[START OF Items]
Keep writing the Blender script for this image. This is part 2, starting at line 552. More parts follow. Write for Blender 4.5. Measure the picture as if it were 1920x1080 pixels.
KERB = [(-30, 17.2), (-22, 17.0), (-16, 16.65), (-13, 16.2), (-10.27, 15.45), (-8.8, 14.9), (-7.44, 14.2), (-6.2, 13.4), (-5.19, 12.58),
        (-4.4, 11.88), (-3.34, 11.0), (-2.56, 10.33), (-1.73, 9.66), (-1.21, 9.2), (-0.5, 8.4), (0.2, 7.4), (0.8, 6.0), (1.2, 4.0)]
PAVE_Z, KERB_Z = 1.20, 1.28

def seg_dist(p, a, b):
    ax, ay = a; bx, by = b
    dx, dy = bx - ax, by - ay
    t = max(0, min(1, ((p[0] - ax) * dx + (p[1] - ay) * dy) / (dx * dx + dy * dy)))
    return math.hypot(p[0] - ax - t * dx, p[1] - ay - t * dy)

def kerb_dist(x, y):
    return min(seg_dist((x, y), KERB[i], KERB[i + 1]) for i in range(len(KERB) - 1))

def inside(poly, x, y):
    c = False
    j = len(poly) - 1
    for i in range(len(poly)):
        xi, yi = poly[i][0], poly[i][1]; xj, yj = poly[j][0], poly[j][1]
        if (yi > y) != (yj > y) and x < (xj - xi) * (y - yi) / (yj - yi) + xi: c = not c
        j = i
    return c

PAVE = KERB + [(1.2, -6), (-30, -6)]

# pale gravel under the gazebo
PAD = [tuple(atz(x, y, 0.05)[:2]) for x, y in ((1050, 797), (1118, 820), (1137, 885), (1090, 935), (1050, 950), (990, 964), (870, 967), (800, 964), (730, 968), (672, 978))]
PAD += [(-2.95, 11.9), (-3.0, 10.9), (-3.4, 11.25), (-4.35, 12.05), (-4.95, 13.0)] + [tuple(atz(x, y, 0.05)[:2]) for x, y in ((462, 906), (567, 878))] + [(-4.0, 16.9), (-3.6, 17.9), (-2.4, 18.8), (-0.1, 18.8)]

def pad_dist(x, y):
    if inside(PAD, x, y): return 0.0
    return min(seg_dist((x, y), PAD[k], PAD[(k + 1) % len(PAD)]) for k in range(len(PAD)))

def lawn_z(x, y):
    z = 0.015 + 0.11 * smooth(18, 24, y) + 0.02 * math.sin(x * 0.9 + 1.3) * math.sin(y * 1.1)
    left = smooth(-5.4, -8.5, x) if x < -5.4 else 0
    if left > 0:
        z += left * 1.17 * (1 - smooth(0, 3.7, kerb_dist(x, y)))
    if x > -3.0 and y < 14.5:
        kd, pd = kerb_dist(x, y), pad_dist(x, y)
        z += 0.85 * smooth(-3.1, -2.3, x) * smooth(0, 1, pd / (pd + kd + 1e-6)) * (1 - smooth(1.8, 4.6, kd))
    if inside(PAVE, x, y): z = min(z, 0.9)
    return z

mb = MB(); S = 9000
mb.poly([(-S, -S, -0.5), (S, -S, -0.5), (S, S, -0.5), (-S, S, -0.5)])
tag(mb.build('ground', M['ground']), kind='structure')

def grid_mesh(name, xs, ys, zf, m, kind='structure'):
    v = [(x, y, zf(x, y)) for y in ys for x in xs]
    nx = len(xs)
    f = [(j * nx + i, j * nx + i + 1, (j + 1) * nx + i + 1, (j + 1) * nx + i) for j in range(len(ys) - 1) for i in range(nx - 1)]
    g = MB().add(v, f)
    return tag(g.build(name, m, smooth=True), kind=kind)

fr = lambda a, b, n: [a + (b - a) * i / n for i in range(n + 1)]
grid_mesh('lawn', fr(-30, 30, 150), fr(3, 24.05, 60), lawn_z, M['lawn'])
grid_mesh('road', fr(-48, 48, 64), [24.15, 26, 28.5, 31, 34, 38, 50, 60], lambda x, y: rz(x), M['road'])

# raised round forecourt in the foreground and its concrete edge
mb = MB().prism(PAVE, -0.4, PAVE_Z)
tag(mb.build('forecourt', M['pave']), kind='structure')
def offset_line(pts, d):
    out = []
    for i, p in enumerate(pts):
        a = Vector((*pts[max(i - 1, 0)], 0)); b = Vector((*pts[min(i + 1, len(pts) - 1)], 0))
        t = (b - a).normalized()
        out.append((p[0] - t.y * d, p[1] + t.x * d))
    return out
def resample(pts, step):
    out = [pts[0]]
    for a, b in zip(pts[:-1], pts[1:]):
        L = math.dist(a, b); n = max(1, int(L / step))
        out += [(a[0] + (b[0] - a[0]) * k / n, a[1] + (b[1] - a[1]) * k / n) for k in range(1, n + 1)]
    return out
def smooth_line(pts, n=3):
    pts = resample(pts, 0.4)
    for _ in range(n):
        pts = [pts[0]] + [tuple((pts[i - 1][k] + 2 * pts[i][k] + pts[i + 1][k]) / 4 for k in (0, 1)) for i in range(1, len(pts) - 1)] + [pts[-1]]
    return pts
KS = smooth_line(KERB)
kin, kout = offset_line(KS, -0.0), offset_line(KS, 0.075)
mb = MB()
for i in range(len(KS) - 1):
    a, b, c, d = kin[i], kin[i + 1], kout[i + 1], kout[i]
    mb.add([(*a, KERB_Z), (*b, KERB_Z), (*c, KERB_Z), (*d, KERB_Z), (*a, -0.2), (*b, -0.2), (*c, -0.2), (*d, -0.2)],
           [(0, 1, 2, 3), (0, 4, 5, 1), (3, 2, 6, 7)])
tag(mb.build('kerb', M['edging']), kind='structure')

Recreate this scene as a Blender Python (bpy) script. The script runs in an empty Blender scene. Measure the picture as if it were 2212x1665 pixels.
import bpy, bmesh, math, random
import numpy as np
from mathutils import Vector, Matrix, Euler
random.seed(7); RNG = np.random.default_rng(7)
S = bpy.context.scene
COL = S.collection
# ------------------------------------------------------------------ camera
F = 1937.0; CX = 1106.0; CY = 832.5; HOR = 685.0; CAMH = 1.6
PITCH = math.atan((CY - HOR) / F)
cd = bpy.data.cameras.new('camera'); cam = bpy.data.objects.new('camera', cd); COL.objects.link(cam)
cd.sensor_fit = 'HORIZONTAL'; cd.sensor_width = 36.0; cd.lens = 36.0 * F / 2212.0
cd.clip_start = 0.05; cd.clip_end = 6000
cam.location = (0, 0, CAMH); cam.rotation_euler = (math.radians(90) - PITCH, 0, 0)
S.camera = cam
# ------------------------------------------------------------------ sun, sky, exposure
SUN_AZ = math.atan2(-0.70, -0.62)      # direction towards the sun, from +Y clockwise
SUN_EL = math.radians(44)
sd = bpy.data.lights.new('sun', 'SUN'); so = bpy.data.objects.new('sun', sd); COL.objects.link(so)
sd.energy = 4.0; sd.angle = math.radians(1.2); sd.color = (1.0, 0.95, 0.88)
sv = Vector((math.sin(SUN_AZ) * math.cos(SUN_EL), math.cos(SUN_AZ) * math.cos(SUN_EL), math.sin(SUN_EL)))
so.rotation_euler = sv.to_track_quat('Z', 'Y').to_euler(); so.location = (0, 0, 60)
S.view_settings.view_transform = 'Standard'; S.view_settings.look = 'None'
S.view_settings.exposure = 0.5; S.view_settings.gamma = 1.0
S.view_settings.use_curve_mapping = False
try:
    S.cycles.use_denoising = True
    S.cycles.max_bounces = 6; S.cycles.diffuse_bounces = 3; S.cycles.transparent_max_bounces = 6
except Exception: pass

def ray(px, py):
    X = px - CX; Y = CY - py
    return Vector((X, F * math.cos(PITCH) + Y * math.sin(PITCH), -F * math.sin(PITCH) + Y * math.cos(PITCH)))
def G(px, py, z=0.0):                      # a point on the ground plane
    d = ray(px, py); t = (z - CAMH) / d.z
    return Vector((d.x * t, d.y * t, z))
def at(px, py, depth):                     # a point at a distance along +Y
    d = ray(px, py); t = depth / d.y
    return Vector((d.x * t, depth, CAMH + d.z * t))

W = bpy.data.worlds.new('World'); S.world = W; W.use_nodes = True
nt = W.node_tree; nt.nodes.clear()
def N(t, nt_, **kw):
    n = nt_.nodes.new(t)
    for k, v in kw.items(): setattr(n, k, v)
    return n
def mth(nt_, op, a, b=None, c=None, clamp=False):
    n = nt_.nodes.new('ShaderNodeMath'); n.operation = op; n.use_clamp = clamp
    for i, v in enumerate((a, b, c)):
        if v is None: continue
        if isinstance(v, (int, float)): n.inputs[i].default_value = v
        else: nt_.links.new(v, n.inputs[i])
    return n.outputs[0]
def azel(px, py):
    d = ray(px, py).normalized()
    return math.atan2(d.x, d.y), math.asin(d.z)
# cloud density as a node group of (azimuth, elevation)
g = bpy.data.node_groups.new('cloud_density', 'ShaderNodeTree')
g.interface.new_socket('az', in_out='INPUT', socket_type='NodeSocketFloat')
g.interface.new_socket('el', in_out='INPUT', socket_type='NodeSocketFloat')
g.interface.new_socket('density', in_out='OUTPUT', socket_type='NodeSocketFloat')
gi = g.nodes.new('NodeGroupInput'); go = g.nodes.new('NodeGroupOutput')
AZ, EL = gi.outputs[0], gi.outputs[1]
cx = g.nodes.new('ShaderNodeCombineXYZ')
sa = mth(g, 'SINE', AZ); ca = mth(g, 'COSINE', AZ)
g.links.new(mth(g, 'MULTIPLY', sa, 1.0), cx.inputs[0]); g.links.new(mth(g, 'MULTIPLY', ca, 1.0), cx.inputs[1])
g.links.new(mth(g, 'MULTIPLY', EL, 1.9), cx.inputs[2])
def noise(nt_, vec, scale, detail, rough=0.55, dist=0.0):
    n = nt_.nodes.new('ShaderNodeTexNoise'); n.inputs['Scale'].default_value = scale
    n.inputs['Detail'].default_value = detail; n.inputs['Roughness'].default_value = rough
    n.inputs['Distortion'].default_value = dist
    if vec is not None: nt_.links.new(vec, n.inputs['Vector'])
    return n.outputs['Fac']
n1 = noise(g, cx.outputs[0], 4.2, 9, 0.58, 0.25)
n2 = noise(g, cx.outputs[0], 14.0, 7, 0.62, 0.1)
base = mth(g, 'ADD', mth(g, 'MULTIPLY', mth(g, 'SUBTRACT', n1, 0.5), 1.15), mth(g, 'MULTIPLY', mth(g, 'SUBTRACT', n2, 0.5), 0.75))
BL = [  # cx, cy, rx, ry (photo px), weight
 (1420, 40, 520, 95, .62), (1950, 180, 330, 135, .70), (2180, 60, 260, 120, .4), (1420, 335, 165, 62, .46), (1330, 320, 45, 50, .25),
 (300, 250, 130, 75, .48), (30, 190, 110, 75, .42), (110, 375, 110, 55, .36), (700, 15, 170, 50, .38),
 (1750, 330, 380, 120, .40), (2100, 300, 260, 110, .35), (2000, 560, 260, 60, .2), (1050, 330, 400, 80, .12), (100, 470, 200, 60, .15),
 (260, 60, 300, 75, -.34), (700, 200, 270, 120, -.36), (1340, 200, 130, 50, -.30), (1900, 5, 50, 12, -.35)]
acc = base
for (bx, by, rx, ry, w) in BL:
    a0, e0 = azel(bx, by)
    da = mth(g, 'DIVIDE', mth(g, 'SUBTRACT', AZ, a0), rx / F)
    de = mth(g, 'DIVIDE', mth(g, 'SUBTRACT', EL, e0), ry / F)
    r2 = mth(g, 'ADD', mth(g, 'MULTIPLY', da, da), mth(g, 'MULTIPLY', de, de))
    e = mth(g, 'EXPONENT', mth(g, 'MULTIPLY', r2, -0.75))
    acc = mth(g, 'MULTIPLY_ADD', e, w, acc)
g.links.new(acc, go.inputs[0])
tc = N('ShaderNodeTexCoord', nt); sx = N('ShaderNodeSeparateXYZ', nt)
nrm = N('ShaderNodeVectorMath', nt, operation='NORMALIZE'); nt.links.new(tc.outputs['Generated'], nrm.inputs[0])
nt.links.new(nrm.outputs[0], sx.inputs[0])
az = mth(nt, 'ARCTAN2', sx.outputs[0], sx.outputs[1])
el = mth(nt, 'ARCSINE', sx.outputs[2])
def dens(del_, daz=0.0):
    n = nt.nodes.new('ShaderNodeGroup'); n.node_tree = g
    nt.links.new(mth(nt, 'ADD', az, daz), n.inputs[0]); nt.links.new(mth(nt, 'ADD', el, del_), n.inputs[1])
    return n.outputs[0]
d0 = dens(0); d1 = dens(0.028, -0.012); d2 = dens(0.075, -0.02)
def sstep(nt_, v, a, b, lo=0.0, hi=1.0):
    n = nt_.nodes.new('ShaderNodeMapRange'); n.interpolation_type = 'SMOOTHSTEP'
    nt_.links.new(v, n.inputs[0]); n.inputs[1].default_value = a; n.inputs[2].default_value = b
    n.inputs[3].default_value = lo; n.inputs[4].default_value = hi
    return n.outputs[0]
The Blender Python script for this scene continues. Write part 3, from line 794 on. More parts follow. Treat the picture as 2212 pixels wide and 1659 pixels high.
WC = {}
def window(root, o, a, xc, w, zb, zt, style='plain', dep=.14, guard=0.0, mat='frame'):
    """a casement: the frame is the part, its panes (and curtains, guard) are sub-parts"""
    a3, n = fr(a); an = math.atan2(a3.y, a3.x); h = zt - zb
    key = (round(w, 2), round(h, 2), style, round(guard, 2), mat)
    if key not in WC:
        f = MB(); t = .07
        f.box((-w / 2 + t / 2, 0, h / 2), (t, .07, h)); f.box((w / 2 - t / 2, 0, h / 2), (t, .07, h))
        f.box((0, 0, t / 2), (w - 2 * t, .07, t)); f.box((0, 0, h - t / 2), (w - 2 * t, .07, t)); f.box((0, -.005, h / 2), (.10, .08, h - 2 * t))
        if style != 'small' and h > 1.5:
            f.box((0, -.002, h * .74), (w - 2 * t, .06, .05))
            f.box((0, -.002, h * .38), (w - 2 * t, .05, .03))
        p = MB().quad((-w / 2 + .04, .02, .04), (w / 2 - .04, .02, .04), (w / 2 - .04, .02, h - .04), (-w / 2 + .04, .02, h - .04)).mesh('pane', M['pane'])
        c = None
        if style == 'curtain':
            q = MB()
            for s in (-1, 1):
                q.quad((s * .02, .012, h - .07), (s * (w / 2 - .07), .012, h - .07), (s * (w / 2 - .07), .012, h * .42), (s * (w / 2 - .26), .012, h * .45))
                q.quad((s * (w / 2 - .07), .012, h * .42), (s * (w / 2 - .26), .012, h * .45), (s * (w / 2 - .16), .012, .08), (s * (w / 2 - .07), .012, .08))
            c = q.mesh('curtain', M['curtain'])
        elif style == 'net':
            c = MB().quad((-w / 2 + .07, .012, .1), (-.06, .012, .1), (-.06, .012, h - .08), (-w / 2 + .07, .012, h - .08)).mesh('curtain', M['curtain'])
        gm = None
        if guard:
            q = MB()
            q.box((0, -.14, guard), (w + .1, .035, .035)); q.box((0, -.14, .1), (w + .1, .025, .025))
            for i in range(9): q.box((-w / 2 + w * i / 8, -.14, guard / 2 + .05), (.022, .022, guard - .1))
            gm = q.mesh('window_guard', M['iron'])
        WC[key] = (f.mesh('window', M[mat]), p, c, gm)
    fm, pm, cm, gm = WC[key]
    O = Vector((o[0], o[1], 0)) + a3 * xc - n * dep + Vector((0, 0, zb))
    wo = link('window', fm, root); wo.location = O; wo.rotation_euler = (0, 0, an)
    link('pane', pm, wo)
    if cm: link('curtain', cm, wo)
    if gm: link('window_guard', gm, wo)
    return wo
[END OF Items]
Task to carry out =
Restate, please, word for word the span of records running from the first line to the line bearing "PAVE_Z, KERB_Z = 1.20, 1.28", both included, and nothing outside it.

Result of this exercise =
Keep writing the Blender script for this image. This is part 2, starting at line 552. More parts follow. Write for Blender 4.5. Measure the picture as if it were 1920x1080 pixels.
KERB = [(-30, 17.2), (-22, 17.0), (-16, 16.65), (-13, 16.2), (-10.27, 15.45), (-8.8, 14.9), (-7.44, 14.2), (-6.2, 13.4), (-5.19, 12.58),
        (-4.4, 11.88), (-3.34, 11.0), (-2.56, 10.33), (-1.73, 9.66), (-1.21, 9.2), (-0.5, 8.4), (0.2, 7.4), (0.8, 6.0), (1.2, 4.0)]
PAVE_Z, KERB_Z = 1.20, 1.28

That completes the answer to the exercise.